Shriram Finance indicated that it will raise around $1 billion from overseas in the current financial year.
The borrowing would be through a combination of bonds, loans, and asset-backed securities transactions.
“$750 million is the threshold that we can borrow, so we will first exhaust that limit and then we will see. It can be both bonds and loans. We see good opportunities in loans. We also have the ABS market. All the options are available to us but we are not in a hurry,” Revankar said.
“Domestic liquidity is looking good for us. We are quite comfortable,” he said.
Revankar underscored that they are looking to utilise their distribution strength to make their AMC business much larger than what it is now.

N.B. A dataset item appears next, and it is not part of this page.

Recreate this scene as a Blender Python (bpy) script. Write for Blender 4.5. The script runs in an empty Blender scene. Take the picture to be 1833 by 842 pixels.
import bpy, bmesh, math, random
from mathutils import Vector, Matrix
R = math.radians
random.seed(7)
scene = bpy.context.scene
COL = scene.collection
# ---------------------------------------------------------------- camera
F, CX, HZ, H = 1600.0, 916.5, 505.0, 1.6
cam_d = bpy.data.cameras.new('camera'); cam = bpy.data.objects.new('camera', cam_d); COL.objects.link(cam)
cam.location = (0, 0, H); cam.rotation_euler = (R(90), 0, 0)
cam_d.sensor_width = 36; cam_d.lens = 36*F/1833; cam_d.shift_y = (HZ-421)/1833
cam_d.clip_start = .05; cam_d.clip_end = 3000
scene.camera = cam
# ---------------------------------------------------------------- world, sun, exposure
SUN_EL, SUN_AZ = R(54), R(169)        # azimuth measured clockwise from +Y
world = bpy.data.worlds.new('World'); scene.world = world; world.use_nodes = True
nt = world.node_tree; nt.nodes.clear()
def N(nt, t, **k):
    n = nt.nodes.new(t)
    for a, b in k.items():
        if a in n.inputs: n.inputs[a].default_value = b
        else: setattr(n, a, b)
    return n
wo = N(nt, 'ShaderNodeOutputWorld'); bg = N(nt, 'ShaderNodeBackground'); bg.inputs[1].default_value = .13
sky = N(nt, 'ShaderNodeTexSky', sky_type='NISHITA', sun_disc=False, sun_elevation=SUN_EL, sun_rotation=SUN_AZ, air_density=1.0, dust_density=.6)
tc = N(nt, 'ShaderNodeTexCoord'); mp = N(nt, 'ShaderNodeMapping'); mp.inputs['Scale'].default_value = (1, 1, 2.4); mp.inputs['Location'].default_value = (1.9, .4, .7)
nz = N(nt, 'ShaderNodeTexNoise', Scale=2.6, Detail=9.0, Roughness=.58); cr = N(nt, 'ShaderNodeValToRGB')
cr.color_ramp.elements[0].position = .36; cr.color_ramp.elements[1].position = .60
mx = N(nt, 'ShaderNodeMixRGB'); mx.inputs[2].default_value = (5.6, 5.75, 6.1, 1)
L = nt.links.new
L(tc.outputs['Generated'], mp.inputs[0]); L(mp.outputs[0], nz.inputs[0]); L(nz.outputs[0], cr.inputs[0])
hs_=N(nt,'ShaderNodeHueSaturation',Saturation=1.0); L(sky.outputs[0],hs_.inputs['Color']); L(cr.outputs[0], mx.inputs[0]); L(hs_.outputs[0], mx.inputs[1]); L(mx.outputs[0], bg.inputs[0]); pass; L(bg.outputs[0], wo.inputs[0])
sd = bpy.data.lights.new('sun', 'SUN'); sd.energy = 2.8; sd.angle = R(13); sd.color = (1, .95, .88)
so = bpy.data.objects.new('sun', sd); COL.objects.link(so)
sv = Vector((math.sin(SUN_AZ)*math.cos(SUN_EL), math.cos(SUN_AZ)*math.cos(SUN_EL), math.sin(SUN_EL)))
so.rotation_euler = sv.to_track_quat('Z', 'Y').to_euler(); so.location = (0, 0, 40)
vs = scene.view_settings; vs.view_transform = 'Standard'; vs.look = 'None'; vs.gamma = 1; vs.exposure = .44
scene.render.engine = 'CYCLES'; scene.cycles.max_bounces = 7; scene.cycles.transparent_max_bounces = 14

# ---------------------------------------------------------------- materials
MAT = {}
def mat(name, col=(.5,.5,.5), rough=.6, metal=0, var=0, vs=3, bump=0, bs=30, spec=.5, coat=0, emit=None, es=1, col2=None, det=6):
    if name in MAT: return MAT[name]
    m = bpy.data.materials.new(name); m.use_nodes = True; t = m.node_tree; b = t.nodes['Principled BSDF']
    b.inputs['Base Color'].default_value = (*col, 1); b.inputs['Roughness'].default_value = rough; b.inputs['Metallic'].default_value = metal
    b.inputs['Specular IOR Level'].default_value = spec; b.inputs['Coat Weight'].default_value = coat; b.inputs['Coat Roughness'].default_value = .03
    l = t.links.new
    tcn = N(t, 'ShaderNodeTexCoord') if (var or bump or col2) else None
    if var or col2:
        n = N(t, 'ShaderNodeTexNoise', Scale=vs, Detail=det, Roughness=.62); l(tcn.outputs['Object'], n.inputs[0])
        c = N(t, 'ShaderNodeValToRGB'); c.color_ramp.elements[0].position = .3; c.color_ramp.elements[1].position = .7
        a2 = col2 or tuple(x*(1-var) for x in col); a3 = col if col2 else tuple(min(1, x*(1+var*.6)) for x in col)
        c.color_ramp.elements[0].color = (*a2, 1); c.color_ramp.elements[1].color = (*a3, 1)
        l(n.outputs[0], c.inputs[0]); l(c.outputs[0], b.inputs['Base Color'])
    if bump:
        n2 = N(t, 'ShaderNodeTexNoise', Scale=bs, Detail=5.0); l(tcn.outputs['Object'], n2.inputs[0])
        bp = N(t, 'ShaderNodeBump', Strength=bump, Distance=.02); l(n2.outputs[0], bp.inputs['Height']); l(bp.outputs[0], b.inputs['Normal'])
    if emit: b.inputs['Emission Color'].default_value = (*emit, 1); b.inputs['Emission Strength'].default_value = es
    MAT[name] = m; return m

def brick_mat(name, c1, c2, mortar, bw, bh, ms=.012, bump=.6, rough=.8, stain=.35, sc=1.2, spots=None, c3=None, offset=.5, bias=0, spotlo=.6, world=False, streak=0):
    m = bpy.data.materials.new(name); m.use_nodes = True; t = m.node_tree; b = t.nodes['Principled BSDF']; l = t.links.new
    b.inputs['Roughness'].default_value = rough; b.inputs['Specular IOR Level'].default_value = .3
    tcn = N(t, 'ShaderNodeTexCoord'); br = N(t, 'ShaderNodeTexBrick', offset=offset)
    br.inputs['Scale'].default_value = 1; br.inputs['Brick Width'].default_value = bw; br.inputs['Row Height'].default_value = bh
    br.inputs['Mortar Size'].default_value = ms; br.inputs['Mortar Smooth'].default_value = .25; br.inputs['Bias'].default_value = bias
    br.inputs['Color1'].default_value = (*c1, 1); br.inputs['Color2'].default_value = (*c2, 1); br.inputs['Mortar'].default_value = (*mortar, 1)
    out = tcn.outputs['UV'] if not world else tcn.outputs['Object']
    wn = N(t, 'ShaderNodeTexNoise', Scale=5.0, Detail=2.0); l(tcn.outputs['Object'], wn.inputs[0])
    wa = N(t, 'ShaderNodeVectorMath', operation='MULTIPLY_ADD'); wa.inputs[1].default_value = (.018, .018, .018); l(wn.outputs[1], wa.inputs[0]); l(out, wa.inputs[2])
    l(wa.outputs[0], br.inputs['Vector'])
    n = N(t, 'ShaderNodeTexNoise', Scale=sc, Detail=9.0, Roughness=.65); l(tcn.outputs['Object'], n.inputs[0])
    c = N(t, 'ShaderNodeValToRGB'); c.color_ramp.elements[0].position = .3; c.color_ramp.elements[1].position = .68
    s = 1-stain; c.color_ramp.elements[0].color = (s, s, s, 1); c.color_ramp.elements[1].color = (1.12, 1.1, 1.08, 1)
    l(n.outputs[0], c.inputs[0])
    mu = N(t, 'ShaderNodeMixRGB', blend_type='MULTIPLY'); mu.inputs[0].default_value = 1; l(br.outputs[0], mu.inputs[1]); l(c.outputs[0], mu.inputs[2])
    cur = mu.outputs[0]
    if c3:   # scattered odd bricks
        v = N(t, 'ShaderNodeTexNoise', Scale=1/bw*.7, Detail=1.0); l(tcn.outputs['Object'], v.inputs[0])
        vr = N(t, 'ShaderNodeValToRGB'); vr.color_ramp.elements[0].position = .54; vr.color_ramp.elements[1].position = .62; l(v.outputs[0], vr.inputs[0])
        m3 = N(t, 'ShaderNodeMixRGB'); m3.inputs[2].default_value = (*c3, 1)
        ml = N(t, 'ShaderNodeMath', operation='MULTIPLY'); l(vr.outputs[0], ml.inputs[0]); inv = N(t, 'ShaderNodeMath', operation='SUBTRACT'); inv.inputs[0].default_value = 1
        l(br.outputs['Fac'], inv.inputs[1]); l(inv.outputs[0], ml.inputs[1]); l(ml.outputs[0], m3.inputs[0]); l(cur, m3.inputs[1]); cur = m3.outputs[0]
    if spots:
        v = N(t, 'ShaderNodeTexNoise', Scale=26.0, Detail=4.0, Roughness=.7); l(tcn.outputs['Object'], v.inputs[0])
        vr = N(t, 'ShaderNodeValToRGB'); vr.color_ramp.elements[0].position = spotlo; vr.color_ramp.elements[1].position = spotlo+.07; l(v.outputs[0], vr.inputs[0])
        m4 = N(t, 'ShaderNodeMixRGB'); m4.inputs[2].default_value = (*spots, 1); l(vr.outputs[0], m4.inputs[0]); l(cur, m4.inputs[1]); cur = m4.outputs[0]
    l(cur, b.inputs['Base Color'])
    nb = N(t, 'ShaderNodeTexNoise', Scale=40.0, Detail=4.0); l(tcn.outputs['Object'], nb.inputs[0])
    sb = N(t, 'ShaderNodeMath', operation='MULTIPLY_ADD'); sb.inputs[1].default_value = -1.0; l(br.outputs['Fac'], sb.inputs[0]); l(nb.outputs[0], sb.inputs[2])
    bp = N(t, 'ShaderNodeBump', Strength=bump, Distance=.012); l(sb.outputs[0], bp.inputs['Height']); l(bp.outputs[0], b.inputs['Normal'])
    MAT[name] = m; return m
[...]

“Shriram Finance has 3,000 branches, plus we have the deposit agents and the insurance agents. We are yet to utilise our distribution strength to scale the business but in the next 3-5 years we have a strategy to make this business pretty large,” he elaborated.
Revankar, who is the chairman of Finance Industry Development Council (FIDC), an industry body for NBFCs, said it is working on securing recognition as a self-regulatory organisation (SRO) in the NBFC sector from the Reserve Bank of India.
FIDC indicated that it will apply for an SRO license.
In June, the regulator invited applications from unities to become SRO from the NBFC space. RBI said a maximum of two such entities will get the approval for the sector.
Revankar elaborated that their asset reconstruction company will focus only on acquiring retail assets.
“We would like to buy retail portfolios from other banks and NBFCs but we will be gradual. We will not rush to build scale there,” he added.